WHAT TO WORK ON » Each line of the listing must be transcribed exactly, except for the images, which should be excluded.

DATA EXCERPT »
---

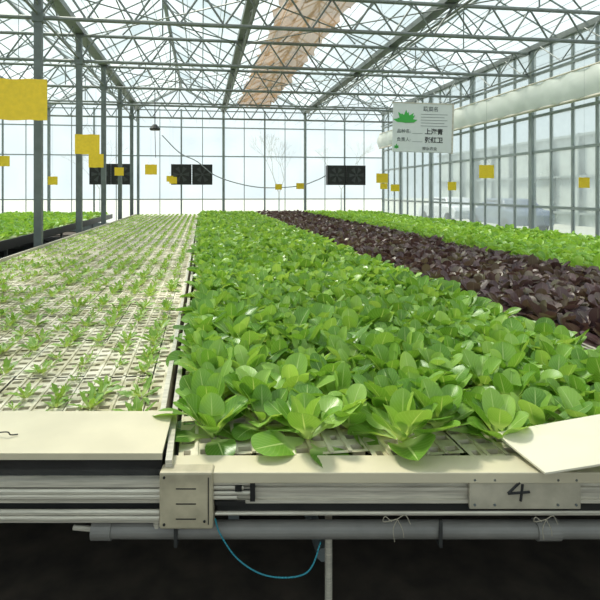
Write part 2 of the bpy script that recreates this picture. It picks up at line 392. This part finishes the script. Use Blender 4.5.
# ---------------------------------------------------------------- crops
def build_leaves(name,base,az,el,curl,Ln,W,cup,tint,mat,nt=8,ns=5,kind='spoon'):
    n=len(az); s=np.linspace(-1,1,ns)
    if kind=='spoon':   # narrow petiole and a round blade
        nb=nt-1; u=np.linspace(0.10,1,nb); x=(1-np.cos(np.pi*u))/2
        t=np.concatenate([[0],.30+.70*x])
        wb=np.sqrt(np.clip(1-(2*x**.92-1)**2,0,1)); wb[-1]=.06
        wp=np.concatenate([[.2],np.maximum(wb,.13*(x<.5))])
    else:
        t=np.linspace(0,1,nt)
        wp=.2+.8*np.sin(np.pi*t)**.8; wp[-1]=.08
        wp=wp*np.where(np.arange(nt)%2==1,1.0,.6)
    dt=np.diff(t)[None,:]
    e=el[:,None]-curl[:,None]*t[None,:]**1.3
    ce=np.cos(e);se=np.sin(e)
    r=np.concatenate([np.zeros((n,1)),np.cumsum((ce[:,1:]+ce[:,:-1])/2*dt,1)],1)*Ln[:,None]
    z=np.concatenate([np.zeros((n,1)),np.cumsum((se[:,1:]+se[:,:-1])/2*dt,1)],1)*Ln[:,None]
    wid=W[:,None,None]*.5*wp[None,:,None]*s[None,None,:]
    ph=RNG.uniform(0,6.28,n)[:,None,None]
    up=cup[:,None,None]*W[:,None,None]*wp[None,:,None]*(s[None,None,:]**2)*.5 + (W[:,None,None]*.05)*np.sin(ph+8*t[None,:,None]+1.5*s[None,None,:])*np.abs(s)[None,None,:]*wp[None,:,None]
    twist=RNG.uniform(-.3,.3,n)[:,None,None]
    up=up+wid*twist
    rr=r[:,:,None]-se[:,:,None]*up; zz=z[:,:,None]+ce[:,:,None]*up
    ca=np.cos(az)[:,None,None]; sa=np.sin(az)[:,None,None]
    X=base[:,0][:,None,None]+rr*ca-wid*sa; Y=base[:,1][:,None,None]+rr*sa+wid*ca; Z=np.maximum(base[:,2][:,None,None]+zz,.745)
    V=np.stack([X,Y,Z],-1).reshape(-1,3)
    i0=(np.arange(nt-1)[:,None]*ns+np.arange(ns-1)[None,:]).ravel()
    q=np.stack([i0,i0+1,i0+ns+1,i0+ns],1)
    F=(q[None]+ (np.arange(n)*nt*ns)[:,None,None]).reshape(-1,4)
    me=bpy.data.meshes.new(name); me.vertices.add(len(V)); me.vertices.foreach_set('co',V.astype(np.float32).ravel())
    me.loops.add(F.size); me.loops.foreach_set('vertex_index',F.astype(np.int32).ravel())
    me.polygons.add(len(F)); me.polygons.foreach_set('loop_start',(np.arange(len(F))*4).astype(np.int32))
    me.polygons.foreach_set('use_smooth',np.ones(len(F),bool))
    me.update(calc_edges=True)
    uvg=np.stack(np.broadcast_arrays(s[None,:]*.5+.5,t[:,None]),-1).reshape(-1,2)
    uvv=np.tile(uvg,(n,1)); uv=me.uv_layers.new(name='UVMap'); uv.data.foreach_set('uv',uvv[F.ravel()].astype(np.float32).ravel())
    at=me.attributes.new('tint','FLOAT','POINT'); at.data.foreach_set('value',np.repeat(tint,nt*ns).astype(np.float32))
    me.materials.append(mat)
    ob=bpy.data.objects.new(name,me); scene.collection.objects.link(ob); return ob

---

REPLY »
Write part 2 of the bpy script that recreates this picture. It picks up at line 392. This part finishes the script. Use Blender 4.5.
# ---------------------------------------------------------------- crops
def build_leaves(name,base,az,el,curl,Ln,W,cup,tint,mat,nt=8,ns=5,kind='spoon'):
    n=len(az); s=np.linspace(-1,1,ns)
    if kind=='spoon':   # narrow petiole and a round blade
        nb=nt-1; u=np.linspace(0.10,1,nb); x=(1-np.cos(np.pi*u))/2
        t=np.concatenate([[0],.30+.70*x])
        wb=np.sqrt(np.clip(1-(2*x**.92-1)**2,0,1)); wb[-1]=.06
        wp=np.concatenate([[.2],np.maximum(wb,.13*(x<.5))])
    else:
        t=np.linspace(0,1,nt)
        wp=.2+.8*np.sin(np.pi*t)**.8; wp[-1]=.08
        wp=wp*np.where(np.arange(nt)%2==1,1.0,.6)
    dt=np.diff(t)[None,:]
    e=el[:,None]-curl[:,None]*t[None,:]**1.3
    ce=np.cos(e);se=np.sin(e)
    r=np.concatenate([np.zeros((n,1)),np.cumsum((ce[:,1:]+ce[:,:-1])/2*dt,1)],1)*Ln[:,None]
    z=np.concatenate([np.zeros((n,1)),np.cumsum((se[:,1:]+se[:,:-1])/2*dt,1)],1)*Ln[:,None]
    wid=W[:,None,None]*.5*wp[None,:,None]*s[None,None,:]
    ph=RNG.uniform(0,6.28,n)[:,None,None]
    up=cup[:,None,None]*W[:,None,None]*wp[None,:,None]*(s[None,None,:]**2)*.5 + (W[:,None,None]*.05)*np.sin(ph+8*t[None,:,None]+1.5*s[None,None,:])*np.abs(s)[None,None,:]*wp[None,:,None]
    twist=RNG.uniform(-.3,.3,n)[:,None,None]
    up=up+wid*twist
    rr=r[:,:,None]-se[:,:,None]*up; zz=z[:,:,None]+ce[:,:,None]*up
    ca=np.cos(az)[:,None,None]; sa=np.sin(az)[:,None,None]
    X=base[:,0][:,None,None]+rr*ca-wid*sa; Y=base[:,1][:,None,None]+rr*sa+wid*ca; Z=np.maximum(base[:,2][:,None,None]+zz,.745)
    V=np.stack([X,Y,Z],-1).reshape(-1,3)
    i0=(np.arange(nt-1)[:,None]*ns+np.arange(ns-1)[None,:]).ravel()
    q=np.stack([i0,i0+1,i0+ns+1,i0+ns],1)
    F=(q[None]+ (np.arange(n)*nt*ns)[:,None,None]).reshape(-1,4)
    me=bpy.data.meshes.new(name); me.vertices.add(len(V)); me.vertices.foreach_set('co',V.astype(np.float32).ravel())
    me.loops.add(F.size); me.loops.foreach_set('vertex_index',F.astype(np.int32).ravel())
    me.polygons.add(len(F)); me.polygons.foreach_set('loop_start',(np.arange(len(F))*4).astype(np.int32))
    me.polygons.foreach_set('use_smooth',np.ones(len(F),bool))
    me.update(calc_edges=True)
    uvg=np.stack(np.broadcast_arrays(s[None,:]*.5+.5,t[:,None]),-1).reshape(-1,2)
    uvv=np.tile(uvg,(n,1)); uv=me.uv_layers.new(name='UVMap'); uv.data.foreach_set('uv',uvv[F.ravel()].astype(np.float32).ravel())
    at=me.attributes.new('tint','FLOAT','POINT'); at.data.foreach_set('value',np.repeat(tint,nt*ns).astype(np.float32))
    me.materials.append(mat)
    ob=bpy.data.objects.new(name,me); scene.collection.objects.link(ob); return ob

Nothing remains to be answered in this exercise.